_Data extract_:
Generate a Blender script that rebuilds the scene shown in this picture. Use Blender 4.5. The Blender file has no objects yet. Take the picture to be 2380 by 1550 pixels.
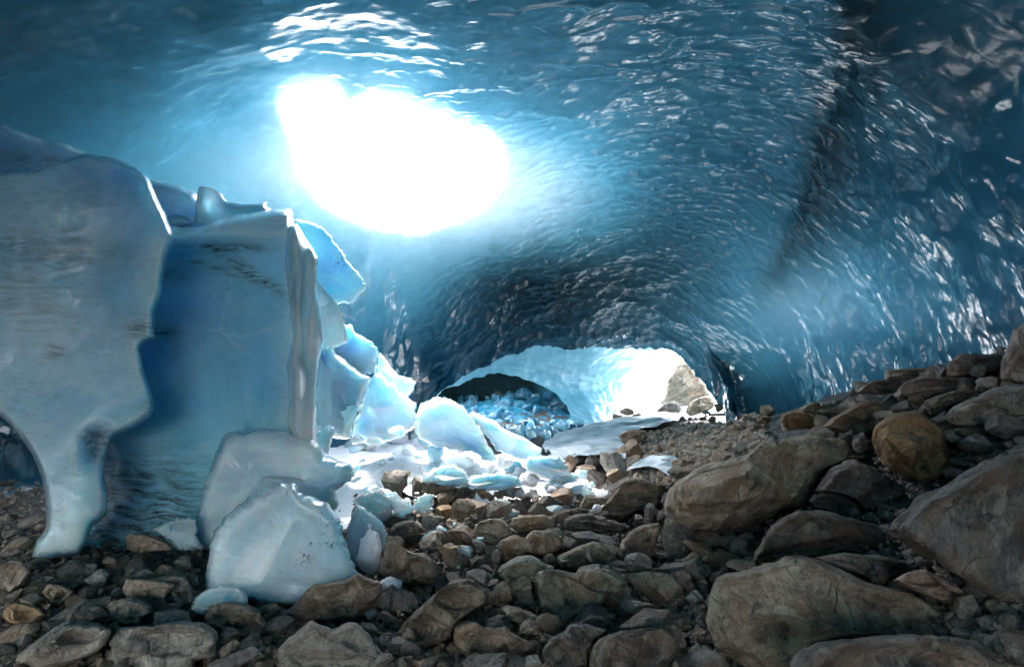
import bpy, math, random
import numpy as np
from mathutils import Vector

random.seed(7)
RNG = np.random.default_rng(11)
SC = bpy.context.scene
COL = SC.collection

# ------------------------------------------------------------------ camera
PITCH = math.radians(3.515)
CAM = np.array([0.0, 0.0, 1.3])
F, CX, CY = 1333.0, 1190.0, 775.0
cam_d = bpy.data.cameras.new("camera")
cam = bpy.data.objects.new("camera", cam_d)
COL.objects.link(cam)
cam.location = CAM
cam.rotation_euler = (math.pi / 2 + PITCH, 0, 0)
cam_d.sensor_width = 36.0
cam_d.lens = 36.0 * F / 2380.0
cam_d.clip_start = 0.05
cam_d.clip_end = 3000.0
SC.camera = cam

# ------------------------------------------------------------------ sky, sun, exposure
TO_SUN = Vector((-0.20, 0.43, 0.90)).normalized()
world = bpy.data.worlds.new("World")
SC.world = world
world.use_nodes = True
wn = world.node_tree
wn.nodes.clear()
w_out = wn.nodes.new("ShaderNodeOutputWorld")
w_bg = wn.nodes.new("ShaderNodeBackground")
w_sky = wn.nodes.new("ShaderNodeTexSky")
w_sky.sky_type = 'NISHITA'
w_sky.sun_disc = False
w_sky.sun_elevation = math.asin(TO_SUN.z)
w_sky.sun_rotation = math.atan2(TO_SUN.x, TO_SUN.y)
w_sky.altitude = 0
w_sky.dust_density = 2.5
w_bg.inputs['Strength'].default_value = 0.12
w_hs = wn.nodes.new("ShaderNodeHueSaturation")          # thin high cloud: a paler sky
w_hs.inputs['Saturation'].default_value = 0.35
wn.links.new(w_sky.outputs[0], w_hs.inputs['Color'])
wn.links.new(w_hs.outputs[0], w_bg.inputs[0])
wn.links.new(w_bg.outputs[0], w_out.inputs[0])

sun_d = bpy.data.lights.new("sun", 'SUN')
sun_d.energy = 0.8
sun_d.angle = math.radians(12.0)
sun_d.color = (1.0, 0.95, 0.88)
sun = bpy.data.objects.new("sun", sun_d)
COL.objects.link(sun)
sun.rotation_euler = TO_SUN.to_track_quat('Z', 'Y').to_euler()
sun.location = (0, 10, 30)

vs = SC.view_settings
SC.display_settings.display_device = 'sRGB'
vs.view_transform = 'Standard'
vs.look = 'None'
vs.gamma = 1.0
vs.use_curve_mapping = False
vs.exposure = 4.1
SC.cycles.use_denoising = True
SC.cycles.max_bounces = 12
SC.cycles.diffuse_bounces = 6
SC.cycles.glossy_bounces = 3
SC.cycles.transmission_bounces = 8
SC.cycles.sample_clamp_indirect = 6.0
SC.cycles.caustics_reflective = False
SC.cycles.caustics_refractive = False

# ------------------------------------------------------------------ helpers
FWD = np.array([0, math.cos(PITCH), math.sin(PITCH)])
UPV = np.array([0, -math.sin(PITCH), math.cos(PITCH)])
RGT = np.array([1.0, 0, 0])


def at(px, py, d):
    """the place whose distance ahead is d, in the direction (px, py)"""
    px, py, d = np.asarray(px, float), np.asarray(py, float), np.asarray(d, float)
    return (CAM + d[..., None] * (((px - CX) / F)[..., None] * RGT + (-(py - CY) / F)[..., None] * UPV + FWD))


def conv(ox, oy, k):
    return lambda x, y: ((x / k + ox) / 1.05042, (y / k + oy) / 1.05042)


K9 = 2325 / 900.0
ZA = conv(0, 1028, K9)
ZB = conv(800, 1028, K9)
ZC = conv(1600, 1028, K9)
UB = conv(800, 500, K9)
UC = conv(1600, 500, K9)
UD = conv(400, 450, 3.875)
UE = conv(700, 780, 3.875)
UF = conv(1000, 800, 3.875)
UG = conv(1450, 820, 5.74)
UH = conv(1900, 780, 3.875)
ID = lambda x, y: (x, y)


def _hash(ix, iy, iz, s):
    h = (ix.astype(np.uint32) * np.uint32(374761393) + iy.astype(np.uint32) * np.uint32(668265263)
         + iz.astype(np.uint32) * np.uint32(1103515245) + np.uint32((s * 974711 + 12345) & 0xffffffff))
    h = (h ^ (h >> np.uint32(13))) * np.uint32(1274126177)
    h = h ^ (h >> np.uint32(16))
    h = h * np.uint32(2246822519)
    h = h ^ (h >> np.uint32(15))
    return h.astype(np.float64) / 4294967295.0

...

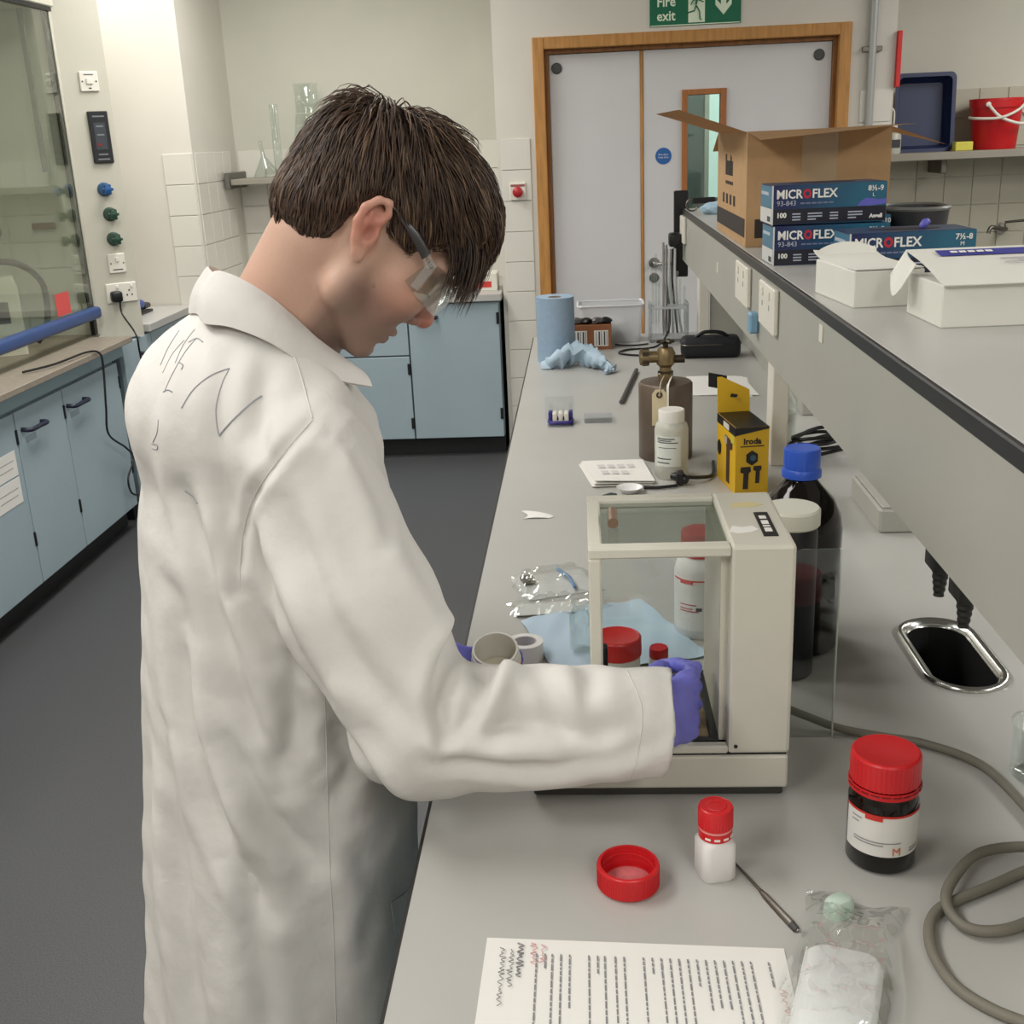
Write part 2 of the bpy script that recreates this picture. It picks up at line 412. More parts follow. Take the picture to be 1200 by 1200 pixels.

_Task objective_: Lines from the one with "Generate a Blender" through the one with "COL = SC.collection" are the only ones to quote. Quote them exactly and leave out pictures.

_Response below_:
Generate a Blender script that rebuilds the scene shown in this picture. Use Blender 4.5. The Blender file has no objects yet. Take the picture to be 2380 by 1550 pixels.
import bpy, math, random
import numpy as np
from mathutils import Vector

random.seed(7)
RNG = np.random.default_rng(11)
SC = bpy.context.scene
COL = SC.collection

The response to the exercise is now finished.